Keeping up with China: US Navy orders $22 billion worth of submarines
The US Navy on Monday awarded its most expensive shipbuilding contract ever, more than $22.2 billion worth of the world’s most advanced submarines.
The massive contract for nine nuclear-powered, Virginia class attack submarines comes just months after the head of the US Navy in the Pacific warned of a massive Chinese naval buildup and his trouble in getting enough submarines to counter it.
The deal “marks the US Navy’s latest response to China’s growing military power and aggressive actions in the Western Pacific,” said Carl Schuster, a former director of operations at the US Pacific Command’s Joint Intelligence Center.
“The PLAN (Chinese Navy) is getting better and larger so the US Navy has to respond,” he said. “It doesn’t make China an enemy, but China’s actions do bear watching.”
Virginia class submarines are the US Navy’s key multi-mission undersea platform. They are capable of fighting other submarines, surface ships and land targets, as well as conducting special operations including intelligence gathering and reconnaissance.
Eighteen of the subs are already in the Navy’s fleet with another 10 in various stages of construction.
But the nine new subs will represent a substantial upgrade over their predecessors in the class. The Navy also has an option for a 10th sub in the contract, which would bring its value to $24 billion.
‘A generational leap’ in capability
Rear Adm. David Goggins, the Navy’s program executive officer for submarines, called them “a generational leap in submarine capability for the Navy” in a statement on the Navy’s website Monday.

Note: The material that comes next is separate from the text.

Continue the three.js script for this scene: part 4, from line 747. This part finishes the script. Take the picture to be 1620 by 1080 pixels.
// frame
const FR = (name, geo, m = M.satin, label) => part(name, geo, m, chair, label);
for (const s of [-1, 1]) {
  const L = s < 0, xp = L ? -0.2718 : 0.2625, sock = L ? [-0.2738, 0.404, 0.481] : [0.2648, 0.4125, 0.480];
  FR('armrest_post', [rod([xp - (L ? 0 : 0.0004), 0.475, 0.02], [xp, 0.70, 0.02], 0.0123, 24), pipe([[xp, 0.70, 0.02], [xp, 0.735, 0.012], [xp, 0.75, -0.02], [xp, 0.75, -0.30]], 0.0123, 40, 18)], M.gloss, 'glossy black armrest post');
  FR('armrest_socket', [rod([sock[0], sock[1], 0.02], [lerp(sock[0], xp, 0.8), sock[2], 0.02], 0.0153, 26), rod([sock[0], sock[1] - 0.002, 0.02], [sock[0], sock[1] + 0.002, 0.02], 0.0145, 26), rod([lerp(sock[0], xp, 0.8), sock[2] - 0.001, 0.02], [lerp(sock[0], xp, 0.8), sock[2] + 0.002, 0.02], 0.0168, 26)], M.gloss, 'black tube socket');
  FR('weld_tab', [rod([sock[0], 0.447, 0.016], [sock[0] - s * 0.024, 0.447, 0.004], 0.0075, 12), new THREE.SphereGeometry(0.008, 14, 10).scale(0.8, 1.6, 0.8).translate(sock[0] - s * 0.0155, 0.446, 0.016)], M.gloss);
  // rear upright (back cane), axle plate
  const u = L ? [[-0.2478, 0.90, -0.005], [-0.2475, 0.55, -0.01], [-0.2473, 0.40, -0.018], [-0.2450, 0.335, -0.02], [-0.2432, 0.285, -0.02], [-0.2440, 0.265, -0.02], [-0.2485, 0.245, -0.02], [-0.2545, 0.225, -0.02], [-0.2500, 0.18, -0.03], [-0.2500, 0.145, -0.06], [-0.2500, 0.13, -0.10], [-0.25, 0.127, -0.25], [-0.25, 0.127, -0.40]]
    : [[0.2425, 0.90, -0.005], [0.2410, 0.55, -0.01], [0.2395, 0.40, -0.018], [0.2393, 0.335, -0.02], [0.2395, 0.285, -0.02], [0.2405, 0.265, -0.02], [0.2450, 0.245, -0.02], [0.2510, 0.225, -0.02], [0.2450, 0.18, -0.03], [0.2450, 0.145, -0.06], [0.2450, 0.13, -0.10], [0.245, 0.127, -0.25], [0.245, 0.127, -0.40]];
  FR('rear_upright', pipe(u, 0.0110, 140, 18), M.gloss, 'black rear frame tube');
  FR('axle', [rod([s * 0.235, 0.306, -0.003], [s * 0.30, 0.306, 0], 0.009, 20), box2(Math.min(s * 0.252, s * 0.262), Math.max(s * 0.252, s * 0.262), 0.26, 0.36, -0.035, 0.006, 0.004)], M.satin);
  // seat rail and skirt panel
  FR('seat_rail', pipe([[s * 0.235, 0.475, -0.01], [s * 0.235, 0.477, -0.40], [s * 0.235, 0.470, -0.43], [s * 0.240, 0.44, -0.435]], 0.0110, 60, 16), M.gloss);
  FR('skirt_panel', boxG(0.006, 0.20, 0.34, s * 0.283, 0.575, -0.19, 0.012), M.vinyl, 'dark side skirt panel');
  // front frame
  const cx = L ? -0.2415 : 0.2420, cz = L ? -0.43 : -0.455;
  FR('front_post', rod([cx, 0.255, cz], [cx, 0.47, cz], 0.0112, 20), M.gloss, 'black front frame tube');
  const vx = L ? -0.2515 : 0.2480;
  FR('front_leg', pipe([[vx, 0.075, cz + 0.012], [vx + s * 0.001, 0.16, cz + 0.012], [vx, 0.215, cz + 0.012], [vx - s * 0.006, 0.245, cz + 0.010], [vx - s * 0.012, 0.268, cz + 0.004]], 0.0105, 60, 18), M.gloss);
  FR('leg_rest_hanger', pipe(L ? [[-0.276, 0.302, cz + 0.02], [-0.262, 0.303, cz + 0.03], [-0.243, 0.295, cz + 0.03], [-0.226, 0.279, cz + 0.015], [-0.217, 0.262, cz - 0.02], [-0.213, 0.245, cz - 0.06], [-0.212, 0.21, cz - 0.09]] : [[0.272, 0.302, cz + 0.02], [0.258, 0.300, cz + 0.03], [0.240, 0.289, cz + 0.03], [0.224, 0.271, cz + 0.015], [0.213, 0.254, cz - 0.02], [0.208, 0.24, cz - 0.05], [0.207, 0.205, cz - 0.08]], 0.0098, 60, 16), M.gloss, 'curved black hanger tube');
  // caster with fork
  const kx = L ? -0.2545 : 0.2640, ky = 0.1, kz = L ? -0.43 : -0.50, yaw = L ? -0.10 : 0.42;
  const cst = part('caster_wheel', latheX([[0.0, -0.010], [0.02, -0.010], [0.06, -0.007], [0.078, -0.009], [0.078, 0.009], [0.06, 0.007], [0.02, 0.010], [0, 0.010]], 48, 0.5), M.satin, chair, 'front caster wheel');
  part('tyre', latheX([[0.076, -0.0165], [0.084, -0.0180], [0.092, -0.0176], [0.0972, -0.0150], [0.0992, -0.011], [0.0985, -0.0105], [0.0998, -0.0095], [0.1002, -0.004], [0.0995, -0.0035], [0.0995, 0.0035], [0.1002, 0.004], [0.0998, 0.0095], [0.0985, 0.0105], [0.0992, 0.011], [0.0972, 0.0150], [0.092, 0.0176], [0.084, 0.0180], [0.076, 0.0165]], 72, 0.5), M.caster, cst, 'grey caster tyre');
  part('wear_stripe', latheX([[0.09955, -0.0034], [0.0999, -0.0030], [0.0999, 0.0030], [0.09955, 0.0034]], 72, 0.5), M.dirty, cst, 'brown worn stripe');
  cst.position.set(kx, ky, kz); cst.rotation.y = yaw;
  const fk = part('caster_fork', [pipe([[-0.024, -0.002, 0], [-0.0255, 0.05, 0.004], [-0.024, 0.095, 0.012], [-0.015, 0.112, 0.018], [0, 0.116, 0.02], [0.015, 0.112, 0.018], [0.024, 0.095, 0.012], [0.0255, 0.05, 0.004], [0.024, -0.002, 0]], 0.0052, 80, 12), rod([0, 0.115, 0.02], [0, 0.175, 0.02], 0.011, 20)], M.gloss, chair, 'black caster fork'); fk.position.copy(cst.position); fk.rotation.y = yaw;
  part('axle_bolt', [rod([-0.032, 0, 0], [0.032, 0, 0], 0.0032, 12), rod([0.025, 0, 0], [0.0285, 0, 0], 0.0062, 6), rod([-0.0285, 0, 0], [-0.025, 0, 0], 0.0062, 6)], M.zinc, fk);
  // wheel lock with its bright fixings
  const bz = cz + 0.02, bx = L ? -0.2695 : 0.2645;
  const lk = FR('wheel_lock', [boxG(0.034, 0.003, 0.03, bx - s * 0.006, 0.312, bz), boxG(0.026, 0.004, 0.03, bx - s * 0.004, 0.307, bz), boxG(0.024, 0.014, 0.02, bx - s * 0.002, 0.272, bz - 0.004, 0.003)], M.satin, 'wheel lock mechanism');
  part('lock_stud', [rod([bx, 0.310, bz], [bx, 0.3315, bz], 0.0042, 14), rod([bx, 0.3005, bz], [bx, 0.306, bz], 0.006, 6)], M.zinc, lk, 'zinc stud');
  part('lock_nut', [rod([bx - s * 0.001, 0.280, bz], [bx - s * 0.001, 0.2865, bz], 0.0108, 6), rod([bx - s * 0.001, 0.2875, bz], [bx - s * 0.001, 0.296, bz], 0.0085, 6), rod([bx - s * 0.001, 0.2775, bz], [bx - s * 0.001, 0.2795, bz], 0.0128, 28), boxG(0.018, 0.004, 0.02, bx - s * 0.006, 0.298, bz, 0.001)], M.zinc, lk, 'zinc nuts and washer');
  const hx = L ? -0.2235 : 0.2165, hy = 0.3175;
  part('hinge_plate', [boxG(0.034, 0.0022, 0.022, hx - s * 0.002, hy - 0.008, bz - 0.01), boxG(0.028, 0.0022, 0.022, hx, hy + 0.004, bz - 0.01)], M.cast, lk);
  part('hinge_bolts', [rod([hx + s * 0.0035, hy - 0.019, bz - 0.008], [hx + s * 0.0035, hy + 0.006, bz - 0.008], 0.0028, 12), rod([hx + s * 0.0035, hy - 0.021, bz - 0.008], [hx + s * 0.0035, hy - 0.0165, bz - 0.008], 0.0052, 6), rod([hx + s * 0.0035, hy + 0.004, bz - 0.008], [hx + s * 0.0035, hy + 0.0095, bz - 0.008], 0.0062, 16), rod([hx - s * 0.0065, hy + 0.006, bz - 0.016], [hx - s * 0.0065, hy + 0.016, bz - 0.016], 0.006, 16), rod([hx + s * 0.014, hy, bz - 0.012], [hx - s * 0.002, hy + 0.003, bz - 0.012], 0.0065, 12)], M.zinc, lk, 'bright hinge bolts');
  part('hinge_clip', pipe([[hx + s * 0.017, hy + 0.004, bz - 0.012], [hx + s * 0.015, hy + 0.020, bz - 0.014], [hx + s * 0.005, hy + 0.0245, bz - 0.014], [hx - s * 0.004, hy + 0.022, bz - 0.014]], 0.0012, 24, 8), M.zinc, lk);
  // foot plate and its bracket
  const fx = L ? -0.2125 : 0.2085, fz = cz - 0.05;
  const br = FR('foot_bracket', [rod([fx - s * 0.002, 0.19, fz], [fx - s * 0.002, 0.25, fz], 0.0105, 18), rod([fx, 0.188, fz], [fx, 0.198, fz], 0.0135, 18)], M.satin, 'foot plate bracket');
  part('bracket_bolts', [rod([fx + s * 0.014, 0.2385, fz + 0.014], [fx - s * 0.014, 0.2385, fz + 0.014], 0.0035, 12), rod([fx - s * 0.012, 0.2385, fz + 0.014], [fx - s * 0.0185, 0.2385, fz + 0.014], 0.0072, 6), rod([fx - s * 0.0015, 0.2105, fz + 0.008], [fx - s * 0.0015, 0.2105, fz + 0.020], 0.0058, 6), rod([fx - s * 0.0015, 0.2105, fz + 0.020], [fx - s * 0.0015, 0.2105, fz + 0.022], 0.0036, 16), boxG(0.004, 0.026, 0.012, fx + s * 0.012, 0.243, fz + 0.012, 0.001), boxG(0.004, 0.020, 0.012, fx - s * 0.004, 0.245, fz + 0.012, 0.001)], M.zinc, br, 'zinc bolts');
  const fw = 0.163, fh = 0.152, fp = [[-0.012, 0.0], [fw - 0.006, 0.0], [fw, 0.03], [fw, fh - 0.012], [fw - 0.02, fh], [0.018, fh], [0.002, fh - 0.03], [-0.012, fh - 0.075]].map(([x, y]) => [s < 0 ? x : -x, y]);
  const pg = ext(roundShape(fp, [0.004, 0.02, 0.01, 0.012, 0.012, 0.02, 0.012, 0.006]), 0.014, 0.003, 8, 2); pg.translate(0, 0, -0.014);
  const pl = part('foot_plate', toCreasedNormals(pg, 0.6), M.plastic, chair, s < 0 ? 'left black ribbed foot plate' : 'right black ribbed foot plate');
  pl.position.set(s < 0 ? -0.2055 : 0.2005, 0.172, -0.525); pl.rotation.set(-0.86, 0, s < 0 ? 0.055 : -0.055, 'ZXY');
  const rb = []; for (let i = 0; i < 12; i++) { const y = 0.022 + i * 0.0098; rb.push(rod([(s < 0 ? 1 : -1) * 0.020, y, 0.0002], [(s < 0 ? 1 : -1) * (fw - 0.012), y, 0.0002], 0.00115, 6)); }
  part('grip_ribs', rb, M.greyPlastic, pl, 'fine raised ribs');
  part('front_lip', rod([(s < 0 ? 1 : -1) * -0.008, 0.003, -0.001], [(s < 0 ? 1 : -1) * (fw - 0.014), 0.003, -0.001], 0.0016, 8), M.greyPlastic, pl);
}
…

They’ll be bigger, displacing 10,200 tons compared to 7,800 on the current subs; they’ll be longer, 460 feet compared to 377 feet; and they’ll have substantial more firepower, with the ability to launch strikes with 40 Tomahawk cruise missiles, compared to just 12 on the current ships.
The subs, which can generate their own water and oxygen, can stay submerged for months at a time.
“Our submarine force is fundamental to the power and reach of our integrated naval force,” said acting Secretary of the Navy Thomas B. Modly. “Today’s announcement affirms our commitment to the future strength of our nation, undersea and around the world.”
US Sen. Jack Reed, D-Rhode Island, the ranking member of the Senate Armed Services Committee, hailed the new contract.
“These next generation submarines provide our forces with a distinct national security advantage. They are an unmatched tool for deterrence,” Reed said in a statement.
The submarines will be built by prime contractor General Dynamics Electric Boat, based in Groton, Connecticut, with subcontractor Huntington Ingallls Industries. Sen. Reed said the contract would ensure a stable workload for the 4,000 workers at an Electric Boat shipyard in Rhode Island for years to come.
While the nine new subs will be additions to the fleet — the first of the Virginia class was delivered in 2004 — they will be needed to replace some of the Navy’s aging Los Angeles-class attack subs, which first entered the fleet in the 1970s.
The new submarines are scheduled for delivery between 2025 and 2029, the Navy said.
The naval balance in the Pacific
Experts say the US is facing unprecedented pressure in the Pacific, largely from a Chinese navy that has been making huge leaps in the numbers and quality of its submarine fleet.
The May 2019 China Military Power Report from the US Defense Department said the People’s Liberation Army Navy will field 65 to 70 submarines by 2020.
Beijing’s force is expected to grow from there, with China in the next five years expected to begin churning out advanced nuclear-powered attack subs similar to the US Virginia class.
An August report from analysts in Australia questioned the US’s ability to keep up with China’s advances and warned that Washington is facing a crisis of “strategic insolvency.”
The report from the United States Study Center, at the University of Sydney, warned of the burden on the US Navy’s attack subs.
“Put simply, as the environment above the surface becomes more deadly because of Chinese deployments of cruise missiles, hypersonic technologies and anti-air defenses, America’s enduring advantage in undersea warfare will become increasingly important in the regional balance of power,” the report said.
Adm. Philip Davidson, the head of US Indo-Pacific Command in Hawaii, told Congress earlier this year the submarine activity by three US adversaries in the Pacific — China, Russia and North Korea — has increased threefold since 2008.
Davidson said he needed to match that increase to keep US naval superiority in the region, but he needed the boats to do it.
However, he told Congress in March that he was only getting half of the submarines needed in the Pacific on a daily basis.
And things were looking stark for the US fleet in the future, Davidson said.
“We’re going to lose our quantitative edge in about the 2025 timeframe. I think that’s going to be a challenge for our equities in the region,” he said.